►

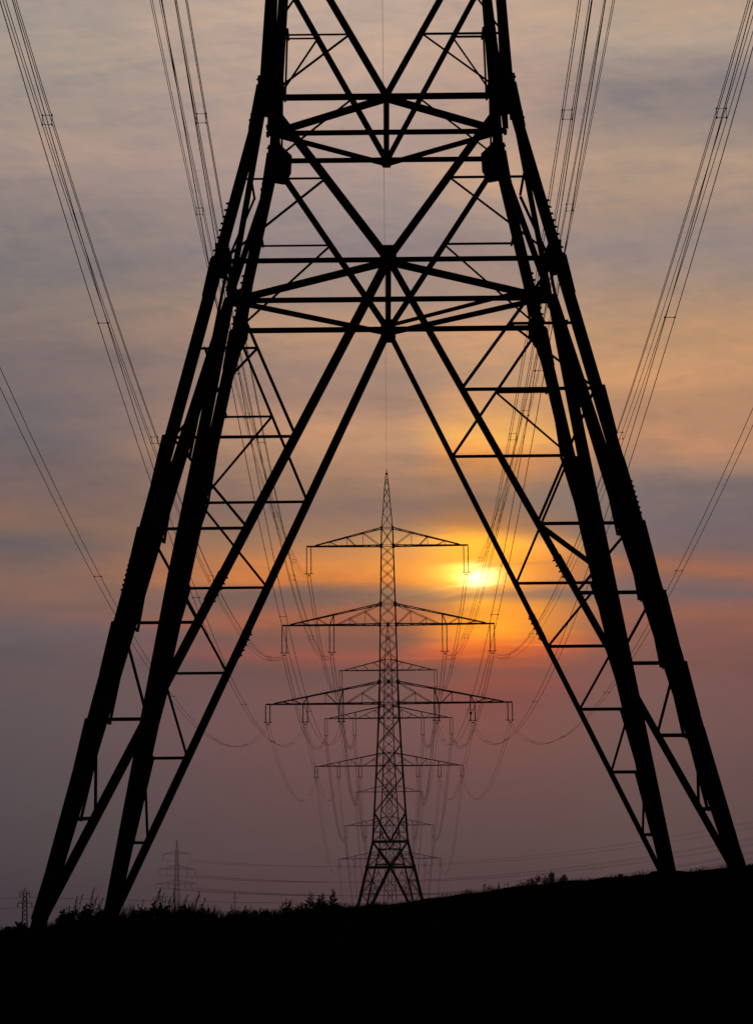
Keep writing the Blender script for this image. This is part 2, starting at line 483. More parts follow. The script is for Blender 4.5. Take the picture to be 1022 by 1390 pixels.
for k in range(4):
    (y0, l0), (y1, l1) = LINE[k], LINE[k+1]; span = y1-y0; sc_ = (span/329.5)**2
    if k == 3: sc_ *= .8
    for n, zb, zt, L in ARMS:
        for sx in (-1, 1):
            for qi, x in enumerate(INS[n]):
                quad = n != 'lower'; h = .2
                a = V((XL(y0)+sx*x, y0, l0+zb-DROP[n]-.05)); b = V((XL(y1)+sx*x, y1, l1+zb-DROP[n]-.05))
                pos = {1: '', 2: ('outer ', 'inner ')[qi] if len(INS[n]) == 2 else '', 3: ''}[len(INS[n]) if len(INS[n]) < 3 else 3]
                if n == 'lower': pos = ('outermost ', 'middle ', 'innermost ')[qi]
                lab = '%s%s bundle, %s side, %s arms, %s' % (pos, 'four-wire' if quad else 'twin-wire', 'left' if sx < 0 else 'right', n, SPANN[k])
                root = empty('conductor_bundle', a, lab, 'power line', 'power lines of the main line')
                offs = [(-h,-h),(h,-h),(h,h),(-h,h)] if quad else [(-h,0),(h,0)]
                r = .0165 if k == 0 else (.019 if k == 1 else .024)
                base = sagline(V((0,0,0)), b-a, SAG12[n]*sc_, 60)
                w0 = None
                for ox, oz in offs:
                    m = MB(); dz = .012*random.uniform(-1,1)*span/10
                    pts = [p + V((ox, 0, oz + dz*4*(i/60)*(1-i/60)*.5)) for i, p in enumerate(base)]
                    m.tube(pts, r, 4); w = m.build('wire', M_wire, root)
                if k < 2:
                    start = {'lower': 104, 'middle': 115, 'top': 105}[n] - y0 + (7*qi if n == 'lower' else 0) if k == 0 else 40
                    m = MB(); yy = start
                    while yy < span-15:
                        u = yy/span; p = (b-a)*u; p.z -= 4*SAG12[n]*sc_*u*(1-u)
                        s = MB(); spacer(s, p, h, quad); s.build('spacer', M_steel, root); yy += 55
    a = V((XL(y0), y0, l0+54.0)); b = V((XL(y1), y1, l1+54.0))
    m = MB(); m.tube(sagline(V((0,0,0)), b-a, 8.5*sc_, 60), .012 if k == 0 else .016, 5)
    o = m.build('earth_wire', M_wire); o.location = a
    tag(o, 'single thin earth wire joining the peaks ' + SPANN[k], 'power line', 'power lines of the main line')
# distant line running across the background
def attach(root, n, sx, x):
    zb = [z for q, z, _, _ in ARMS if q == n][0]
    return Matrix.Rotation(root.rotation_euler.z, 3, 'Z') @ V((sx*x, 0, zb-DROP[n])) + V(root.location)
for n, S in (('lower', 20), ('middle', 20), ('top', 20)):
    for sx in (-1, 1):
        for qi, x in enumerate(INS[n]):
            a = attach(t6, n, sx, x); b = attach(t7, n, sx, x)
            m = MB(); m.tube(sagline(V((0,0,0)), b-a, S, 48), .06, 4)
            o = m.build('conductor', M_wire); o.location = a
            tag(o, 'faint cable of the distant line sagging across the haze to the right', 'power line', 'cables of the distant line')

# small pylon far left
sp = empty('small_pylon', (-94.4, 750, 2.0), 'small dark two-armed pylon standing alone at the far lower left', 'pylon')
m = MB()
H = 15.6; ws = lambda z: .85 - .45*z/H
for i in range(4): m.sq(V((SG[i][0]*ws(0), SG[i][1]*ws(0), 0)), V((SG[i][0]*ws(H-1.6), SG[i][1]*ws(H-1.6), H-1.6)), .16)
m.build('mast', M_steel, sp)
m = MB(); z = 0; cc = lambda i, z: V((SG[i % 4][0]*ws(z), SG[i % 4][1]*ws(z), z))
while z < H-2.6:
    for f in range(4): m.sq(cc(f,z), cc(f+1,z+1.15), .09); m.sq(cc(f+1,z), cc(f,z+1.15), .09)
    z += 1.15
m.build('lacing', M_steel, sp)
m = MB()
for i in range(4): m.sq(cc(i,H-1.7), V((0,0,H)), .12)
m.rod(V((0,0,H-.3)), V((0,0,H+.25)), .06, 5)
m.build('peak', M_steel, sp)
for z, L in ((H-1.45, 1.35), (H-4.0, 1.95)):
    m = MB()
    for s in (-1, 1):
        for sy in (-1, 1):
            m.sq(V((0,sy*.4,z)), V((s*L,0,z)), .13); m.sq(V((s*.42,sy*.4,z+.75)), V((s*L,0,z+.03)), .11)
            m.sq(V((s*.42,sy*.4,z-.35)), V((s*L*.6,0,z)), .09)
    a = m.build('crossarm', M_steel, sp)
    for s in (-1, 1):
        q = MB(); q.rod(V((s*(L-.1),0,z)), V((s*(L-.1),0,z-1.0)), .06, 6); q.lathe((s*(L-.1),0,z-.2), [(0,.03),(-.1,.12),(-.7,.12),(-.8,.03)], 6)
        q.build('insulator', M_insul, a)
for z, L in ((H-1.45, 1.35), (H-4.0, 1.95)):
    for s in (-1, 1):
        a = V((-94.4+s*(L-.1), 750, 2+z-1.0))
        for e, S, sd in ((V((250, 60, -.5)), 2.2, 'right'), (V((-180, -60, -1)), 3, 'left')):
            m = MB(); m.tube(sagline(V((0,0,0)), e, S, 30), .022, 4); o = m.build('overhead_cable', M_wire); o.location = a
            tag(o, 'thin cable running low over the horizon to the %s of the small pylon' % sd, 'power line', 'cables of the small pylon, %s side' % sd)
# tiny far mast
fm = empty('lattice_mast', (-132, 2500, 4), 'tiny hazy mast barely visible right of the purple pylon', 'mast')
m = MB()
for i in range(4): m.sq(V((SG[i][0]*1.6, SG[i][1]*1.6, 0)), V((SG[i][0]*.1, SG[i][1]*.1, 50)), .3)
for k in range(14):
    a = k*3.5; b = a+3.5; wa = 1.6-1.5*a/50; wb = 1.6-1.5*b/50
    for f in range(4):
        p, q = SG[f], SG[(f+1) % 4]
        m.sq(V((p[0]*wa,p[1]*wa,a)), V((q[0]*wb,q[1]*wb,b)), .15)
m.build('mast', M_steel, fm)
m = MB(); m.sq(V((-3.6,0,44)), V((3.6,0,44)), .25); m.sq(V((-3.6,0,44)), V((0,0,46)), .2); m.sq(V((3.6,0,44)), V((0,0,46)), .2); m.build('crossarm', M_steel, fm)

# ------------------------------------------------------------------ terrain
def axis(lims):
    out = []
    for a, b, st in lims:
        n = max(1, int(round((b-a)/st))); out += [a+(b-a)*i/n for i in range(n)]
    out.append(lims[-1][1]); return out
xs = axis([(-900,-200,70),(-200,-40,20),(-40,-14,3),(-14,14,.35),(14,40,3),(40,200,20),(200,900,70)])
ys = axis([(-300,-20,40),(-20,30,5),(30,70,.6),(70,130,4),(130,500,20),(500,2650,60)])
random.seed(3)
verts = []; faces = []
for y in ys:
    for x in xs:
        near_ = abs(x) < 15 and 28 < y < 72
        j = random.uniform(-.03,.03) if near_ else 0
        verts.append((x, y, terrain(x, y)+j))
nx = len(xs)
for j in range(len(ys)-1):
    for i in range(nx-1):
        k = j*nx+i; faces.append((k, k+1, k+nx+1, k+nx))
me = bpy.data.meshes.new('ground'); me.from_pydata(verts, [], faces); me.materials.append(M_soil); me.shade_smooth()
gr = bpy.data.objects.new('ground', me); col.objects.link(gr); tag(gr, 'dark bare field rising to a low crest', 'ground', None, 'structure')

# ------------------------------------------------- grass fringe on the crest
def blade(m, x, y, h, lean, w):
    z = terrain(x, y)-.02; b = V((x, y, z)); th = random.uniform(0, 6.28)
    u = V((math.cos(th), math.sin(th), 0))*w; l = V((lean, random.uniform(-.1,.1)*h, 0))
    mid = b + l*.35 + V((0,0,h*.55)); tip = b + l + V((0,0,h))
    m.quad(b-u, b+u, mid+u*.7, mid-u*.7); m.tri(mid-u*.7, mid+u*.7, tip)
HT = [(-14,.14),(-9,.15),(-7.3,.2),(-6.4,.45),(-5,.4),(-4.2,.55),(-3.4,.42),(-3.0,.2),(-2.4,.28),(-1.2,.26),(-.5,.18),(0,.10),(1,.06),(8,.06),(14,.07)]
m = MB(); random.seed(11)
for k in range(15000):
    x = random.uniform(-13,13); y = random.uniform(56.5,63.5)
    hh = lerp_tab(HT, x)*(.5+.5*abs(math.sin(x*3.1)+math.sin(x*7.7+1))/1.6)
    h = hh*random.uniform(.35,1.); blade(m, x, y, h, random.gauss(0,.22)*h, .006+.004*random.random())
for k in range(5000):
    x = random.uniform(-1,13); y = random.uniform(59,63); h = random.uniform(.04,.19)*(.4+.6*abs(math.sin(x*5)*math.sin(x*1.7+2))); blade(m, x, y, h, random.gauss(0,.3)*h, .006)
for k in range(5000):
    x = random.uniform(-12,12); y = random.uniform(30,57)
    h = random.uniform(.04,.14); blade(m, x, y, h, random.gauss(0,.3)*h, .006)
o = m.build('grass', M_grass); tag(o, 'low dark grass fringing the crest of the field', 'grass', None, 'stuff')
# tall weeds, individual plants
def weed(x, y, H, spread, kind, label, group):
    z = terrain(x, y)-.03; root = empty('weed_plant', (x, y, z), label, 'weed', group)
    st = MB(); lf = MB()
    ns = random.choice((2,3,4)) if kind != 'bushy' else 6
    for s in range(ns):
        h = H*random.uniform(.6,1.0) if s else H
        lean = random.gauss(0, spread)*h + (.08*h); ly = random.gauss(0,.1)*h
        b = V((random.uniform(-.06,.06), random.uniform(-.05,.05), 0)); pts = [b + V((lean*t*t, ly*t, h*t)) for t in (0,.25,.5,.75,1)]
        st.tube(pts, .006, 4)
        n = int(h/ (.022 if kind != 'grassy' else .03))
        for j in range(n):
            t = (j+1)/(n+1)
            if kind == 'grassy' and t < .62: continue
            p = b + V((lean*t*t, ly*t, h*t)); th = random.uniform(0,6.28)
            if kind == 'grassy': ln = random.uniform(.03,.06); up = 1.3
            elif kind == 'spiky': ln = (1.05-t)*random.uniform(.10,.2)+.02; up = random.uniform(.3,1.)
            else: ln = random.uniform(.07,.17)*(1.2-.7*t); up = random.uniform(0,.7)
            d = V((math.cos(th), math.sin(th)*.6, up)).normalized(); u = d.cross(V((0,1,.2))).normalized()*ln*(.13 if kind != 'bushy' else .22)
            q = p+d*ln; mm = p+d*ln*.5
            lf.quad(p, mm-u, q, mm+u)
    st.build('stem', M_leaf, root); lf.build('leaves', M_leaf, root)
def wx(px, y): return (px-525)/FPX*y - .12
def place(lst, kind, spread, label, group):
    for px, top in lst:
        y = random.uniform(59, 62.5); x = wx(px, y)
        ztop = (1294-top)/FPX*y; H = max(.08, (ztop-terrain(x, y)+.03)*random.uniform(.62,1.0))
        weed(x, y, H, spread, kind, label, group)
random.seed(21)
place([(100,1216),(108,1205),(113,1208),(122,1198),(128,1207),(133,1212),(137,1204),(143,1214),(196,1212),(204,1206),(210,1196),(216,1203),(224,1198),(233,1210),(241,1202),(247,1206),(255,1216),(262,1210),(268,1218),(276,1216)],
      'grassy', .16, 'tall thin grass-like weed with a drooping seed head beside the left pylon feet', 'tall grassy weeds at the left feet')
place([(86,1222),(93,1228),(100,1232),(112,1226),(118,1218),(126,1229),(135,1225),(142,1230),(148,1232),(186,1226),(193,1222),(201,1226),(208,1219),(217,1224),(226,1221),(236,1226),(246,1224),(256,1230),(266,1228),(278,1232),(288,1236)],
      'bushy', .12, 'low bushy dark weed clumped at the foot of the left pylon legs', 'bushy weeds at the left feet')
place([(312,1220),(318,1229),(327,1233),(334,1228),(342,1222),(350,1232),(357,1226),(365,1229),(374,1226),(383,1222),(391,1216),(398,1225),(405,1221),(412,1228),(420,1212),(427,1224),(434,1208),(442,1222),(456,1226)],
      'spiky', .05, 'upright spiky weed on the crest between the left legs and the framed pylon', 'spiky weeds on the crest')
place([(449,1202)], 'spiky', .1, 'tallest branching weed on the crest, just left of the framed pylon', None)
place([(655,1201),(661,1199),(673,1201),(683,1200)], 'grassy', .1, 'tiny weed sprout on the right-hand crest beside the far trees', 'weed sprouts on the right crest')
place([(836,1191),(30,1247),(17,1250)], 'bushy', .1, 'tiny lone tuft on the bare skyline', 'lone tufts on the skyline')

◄

Exercise task. Copy every line of the listing that includes the string "data".

Solution to this task.
me = bpy.data.meshes.new('ground'); me.from_pydata(verts, [], faces); me.materials.append(M_soil); me.shade_smooth()
gr = bpy.data.objects.new('ground', me); col.objects.link(gr); tag(gr, 'dark bare field rising to a low crest', 'ground', None, 'structure')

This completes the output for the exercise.